| THE EXERCISE |
Begin with the first line below and retype each line exactly through the line containing "col = scene.collection". Any pictures are to be left out.

| DATA SHOWN |
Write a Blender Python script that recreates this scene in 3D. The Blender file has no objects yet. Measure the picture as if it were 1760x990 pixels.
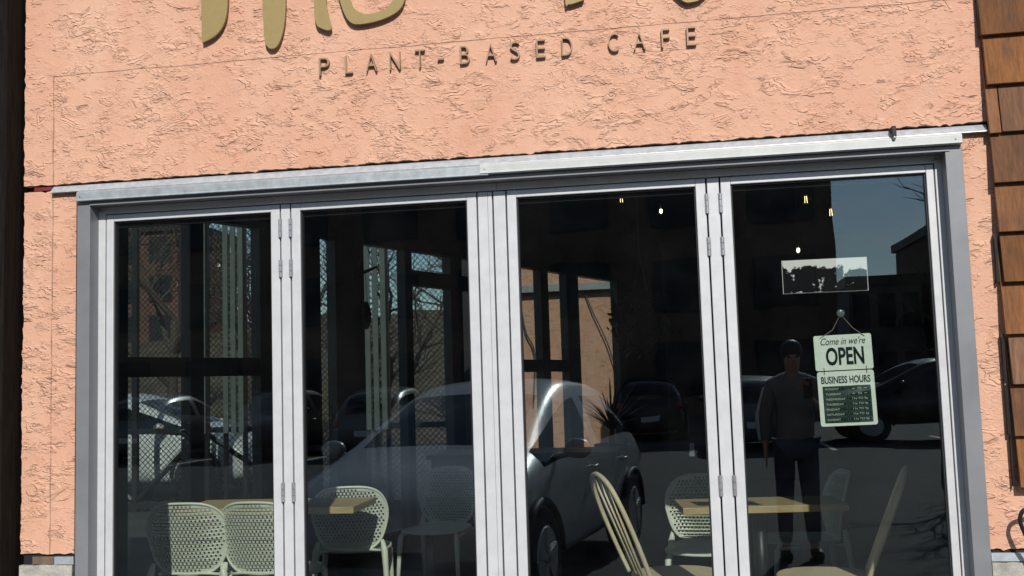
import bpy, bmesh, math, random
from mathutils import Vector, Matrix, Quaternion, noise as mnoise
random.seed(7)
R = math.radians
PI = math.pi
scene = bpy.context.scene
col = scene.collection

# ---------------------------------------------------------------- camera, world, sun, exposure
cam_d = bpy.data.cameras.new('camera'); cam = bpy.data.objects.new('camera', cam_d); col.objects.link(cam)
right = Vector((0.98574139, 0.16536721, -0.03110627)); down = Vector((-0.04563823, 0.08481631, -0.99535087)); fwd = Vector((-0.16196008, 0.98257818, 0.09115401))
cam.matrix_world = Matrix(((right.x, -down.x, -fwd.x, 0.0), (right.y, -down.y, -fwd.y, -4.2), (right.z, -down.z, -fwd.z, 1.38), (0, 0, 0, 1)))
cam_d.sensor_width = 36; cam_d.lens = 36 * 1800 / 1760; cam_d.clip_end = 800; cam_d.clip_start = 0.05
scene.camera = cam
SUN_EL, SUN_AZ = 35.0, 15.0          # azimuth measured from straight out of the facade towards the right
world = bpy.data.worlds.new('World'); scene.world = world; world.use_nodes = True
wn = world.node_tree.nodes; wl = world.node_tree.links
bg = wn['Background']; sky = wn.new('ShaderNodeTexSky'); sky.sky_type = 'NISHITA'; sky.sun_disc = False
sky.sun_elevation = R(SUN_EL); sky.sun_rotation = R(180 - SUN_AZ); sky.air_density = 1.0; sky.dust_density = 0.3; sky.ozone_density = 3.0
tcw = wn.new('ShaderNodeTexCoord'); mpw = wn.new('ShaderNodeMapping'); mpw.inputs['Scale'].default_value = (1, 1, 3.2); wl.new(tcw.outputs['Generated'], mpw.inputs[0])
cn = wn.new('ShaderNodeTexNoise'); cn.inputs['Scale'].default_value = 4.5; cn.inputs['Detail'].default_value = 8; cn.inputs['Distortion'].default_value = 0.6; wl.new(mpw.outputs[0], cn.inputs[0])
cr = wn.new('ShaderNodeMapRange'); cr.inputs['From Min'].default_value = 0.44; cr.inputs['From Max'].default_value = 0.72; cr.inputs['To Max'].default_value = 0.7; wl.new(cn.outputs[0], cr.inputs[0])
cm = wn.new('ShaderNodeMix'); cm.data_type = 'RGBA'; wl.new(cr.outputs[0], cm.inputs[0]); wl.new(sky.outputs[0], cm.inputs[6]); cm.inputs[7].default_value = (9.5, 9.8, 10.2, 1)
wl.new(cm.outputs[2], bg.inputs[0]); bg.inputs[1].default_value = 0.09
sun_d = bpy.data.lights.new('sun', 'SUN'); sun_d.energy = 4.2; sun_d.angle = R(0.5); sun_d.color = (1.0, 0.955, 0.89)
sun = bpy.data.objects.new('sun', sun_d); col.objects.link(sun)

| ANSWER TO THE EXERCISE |
Write a Blender Python script that recreates this scene in 3D. The Blender file has no objects yet. Measure the picture as if it were 1760x990 pixels.
import bpy, bmesh, math, random
from mathutils import Vector, Matrix, Quaternion, noise as mnoise
random.seed(7)
R = math.radians
PI = math.pi
scene = bpy.context.scene
col = scene.collection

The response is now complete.